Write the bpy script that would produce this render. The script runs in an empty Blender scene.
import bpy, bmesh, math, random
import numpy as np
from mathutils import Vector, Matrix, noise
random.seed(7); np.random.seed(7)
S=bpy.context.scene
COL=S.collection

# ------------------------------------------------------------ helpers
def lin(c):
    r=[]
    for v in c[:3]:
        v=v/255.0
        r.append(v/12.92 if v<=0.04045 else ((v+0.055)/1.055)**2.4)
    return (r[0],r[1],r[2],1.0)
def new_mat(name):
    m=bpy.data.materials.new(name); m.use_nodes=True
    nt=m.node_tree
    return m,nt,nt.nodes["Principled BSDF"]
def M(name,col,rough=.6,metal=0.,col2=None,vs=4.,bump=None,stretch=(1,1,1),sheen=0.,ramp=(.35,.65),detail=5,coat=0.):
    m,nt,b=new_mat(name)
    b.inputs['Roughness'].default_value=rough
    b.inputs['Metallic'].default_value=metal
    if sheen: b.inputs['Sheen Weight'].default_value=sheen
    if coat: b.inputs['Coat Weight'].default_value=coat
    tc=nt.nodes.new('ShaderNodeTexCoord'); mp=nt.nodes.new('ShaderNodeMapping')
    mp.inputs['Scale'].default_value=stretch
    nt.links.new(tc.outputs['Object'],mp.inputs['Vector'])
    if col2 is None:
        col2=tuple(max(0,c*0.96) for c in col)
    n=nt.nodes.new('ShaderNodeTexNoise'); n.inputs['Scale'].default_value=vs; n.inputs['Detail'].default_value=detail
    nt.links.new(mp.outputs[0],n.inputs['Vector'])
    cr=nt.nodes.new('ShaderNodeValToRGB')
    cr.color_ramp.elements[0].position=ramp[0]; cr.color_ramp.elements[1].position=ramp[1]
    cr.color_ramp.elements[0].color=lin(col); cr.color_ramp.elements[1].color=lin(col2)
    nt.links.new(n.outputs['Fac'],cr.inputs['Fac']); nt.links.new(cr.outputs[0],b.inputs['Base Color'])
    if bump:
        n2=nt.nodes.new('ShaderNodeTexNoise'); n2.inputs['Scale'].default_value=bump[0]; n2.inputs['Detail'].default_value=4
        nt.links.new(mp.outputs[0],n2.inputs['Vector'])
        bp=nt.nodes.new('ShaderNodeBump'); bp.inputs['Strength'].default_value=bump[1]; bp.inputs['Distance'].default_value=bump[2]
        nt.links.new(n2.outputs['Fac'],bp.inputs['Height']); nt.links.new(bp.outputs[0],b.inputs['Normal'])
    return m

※

**Aim of the task:**
Print exactly, and only, the lines beginning at the top of the listing and ending at the line with "COL=S.collection".

**Task result:**
Write the bpy script that would produce this render. The script runs in an empty Blender scene.
import bpy, bmesh, math, random
import numpy as np
from mathutils import Vector, Matrix, noise
random.seed(7); np.random.seed(7)
S=bpy.context.scene
COL=S.collection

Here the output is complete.